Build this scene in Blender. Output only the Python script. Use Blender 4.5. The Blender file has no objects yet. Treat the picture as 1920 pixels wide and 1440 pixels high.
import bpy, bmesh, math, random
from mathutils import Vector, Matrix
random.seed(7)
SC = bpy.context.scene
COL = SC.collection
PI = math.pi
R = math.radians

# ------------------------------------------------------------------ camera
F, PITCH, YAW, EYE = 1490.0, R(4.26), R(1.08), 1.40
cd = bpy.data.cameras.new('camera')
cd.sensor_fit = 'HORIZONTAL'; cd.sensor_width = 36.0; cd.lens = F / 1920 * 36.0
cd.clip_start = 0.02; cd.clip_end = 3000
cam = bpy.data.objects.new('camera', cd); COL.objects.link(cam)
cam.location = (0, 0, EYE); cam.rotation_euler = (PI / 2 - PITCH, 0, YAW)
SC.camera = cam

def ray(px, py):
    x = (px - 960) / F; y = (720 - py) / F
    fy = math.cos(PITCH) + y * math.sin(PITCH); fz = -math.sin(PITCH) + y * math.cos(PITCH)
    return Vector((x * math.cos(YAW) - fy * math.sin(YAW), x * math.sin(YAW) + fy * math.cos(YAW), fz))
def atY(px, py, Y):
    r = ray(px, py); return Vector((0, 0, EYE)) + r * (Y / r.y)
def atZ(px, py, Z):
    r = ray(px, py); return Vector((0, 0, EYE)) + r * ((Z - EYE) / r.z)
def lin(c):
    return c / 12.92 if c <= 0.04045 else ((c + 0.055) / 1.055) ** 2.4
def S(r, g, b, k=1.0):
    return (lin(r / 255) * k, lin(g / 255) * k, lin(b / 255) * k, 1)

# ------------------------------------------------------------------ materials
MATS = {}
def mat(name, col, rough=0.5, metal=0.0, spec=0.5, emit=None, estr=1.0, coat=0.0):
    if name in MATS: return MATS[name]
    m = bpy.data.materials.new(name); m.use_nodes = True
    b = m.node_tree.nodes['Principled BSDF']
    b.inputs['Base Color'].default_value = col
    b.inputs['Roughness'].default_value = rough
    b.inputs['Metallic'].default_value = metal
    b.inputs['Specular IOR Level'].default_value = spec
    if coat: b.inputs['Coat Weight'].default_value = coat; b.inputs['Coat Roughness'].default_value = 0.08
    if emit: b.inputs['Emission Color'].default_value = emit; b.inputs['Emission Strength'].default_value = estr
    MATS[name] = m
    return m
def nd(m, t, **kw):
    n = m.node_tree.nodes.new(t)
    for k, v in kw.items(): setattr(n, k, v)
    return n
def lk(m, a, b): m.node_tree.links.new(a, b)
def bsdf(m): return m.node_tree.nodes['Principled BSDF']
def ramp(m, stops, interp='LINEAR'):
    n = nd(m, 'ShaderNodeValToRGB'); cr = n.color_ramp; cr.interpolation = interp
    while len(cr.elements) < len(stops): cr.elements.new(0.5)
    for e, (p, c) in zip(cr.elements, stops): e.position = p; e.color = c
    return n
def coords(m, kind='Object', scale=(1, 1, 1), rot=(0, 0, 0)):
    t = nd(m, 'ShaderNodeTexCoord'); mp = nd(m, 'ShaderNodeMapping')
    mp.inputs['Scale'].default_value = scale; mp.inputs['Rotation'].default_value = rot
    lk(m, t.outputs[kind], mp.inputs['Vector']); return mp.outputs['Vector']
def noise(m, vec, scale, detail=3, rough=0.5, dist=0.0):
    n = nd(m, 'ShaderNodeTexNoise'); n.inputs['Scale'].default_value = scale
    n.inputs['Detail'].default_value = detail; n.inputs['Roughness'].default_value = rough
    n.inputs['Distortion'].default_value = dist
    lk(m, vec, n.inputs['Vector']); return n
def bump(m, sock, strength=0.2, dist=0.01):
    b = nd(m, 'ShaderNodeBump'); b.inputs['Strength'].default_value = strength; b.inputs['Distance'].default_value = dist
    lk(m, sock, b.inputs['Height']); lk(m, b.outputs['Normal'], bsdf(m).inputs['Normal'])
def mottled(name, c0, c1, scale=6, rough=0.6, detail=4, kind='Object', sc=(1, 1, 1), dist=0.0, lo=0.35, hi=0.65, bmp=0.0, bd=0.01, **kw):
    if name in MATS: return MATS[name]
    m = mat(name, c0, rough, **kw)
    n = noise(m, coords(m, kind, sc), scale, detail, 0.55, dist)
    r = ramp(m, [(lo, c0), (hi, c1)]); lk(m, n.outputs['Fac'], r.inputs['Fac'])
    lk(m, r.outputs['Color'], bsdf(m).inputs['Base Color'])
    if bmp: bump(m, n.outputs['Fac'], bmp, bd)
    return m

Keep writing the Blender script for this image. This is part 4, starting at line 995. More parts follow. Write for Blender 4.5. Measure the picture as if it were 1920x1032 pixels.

########

◆ What the task requires: Return the whole listing exactly, with every line included.

◆ Result for this exercise:
Build this scene in Blender. Output only the Python script. Use Blender 4.5. The Blender file has no objects yet. Treat the picture as 1920 pixels wide and 1440 pixels high.
import bpy, bmesh, math, random
from mathutils import Vector, Matrix
random.seed(7)
SC = bpy.context.scene
COL = SC.collection
PI = math.pi
R = math.radians

# ------------------------------------------------------------------ camera
F, PITCH, YAW, EYE = 1490.0, R(4.26), R(1.08), 1.40
cd = bpy.data.cameras.new('camera')
cd.sensor_fit = 'HORIZONTAL'; cd.sensor_width = 36.0; cd.lens = F / 1920 * 36.0
cd.clip_start = 0.02; cd.clip_end = 3000
cam = bpy.data.objects.new('camera', cd); COL.objects.link(cam)
cam.location = (0, 0, EYE); cam.rotation_euler = (PI / 2 - PITCH, 0, YAW)
SC.camera = cam

def ray(px, py):
    x = (px - 960) / F; y = (720 - py) / F
    fy = math.cos(PITCH) + y * math.sin(PITCH); fz = -math.sin(PITCH) + y * math.cos(PITCH)
    return Vector((x * math.cos(YAW) - fy * math.sin(YAW), x * math.sin(YAW) + fy * math.cos(YAW), fz))
def atY(px, py, Y):
    r = ray(px, py); return Vector((0, 0, EYE)) + r * (Y / r.y)
def atZ(px, py, Z):
    r = ray(px, py); return Vector((0, 0, EYE)) + r * ((Z - EYE) / r.z)
def lin(c):
    return c / 12.92 if c <= 0.04045 else ((c + 0.055) / 1.055) ** 2.4
def S(r, g, b, k=1.0):
    return (lin(r / 255) * k, lin(g / 255) * k, lin(b / 255) * k, 1)

# ------------------------------------------------------------------ materials
MATS = {}
def mat(name, col, rough=0.5, metal=0.0, spec=0.5, emit=None, estr=1.0, coat=0.0):
    if name in MATS: return MATS[name]
    m = bpy.data.materials.new(name); m.use_nodes = True
    b = m.node_tree.nodes['Principled BSDF']
    b.inputs['Base Color'].default_value = col
    b.inputs['Roughness'].default_value = rough
    b.inputs['Metallic'].default_value = metal
    b.inputs['Specular IOR Level'].default_value = spec
    if coat: b.inputs['Coat Weight'].default_value = coat; b.inputs['Coat Roughness'].default_value = 0.08
    if emit: b.inputs['Emission Color'].default_value = emit; b.inputs['Emission Strength'].default_value = estr
    MATS[name] = m
    return m
def nd(m, t, **kw):
    n = m.node_tree.nodes.new(t)
    for k, v in kw.items(): setattr(n, k, v)
    return n
def lk(m, a, b): m.node_tree.links.new(a, b)
def bsdf(m): return m.node_tree.nodes['Principled BSDF']
def ramp(m, stops, interp='LINEAR'):
    n = nd(m, 'ShaderNodeValToRGB'); cr = n.color_ramp; cr.interpolation = interp
    while len(cr.elements) < len(stops): cr.elements.new(0.5)
    for e, (p, c) in zip(cr.elements, stops): e.position = p; e.color = c
    return n
def coords(m, kind='Object', scale=(1, 1, 1), rot=(0, 0, 0)):
    t = nd(m, 'ShaderNodeTexCoord'); mp = nd(m, 'ShaderNodeMapping')
    mp.inputs['Scale'].default_value = scale; mp.inputs['Rotation'].default_value = rot
    lk(m, t.outputs[kind], mp.inputs['Vector']); return mp.outputs['Vector']
def noise(m, vec, scale, detail=3, rough=0.5, dist=0.0):
    n = nd(m, 'ShaderNodeTexNoise'); n.inputs['Scale'].default_value = scale
    n.inputs['Detail'].default_value = detail; n.inputs['Roughness'].default_value = rough
    n.inputs['Distortion'].default_value = dist
    lk(m, vec, n.inputs['Vector']); return n
def bump(m, sock, strength=0.2, dist=0.01):
    b = nd(m, 'ShaderNodeBump'); b.inputs['Strength'].default_value = strength; b.inputs['Distance'].default_value = dist
    lk(m, sock, b.inputs['Height']); lk(m, b.outputs['Normal'], bsdf(m).inputs['Normal'])
def mottled(name, c0, c1, scale=6, rough=0.6, detail=4, kind='Object', sc=(1, 1, 1), dist=0.0, lo=0.35, hi=0.65, bmp=0.0, bd=0.01, **kw):
    if name in MATS: return MATS[name]
    m = mat(name, c0, rough, **kw)
    n = noise(m, coords(m, kind, sc), scale, detail, 0.55, dist)
    r = ramp(m, [(lo, c0), (hi, c1)]); lk(m, n.outputs['Fac'], r.inputs['Fac'])
    lk(m, r.outputs['Color'], bsdf(m).inputs['Base Color'])
    if bmp: bump(m, n.outputs['Fac'], bmp, bd)
    return m

Keep writing the Blender script for this image. This is part 4, starting at line 995. More parts follow. Write for Blender 4.5. Measure the picture as if it were 1920x1032 pixels.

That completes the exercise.